Mich stört oft der Blick, dass Migrations- oder Flüchtlingsgeschichten ein extra Thema sind. Ich habe einmal ein Radiopraktikum gemacht, da wollte ich eine Geschichte erzählen, wie schwierig es für syrische Geflüchtete ist, in Deutschland eine Wohnung zu finden. Da musste ich mich sehr lange rechtfertigen, warum das die deutschen Hörerinnen und Hörer interessieren würde und warum das relevant sei.

Das finde ich aus zwei Punkten problematisch: Erstmal machen solche Erfahrungen auf dem Wohnungsmarkt auch viele Leute, die in Deutschland leben. Es ist ein schräges Bild, dass Migrantinnen und Migranten eine andere Gruppe und keine Hörerinnen und Hörer sind, die man erreichen möchte. Und ich finde es sehr wichtig, migrantische Geschichten zu erzählen, damit auch die Mehrheitsgesellschaft von etwas hört, das sie in ihrem Alltag nicht selbst erleben.

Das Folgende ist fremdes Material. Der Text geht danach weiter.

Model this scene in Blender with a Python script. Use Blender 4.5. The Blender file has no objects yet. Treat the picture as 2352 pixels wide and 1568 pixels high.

Welche positiven Veränderungen wünschst du dir in der deutschen Medienlandschaft und im Journalismus von morgen?

Ich wünsche mir für die Medien, aber das wünsche ich mir auch allgemein, dass es noch normaler wird Menschen mit Namen, wie ich ihn habe, oder Menschen, die dunklere Haut oder schwarze Locken haben, in den Medien arbeiten zu sehen, dass sie nicht mehr auffallen. Ich wünsche mir aber auch, dass wir nicht mehr so oft in den Medien aber auch sonst gefragt werden, wo wir herkommen. 

Ein Bewusstsein, dass Deutschland ein Einwanderungsland ist, in dem viele Menschen wohnen, die Migrationsgeschichte haben, oder auch das Wissen, dass es seit Generationen schwarze Deutsche gibt.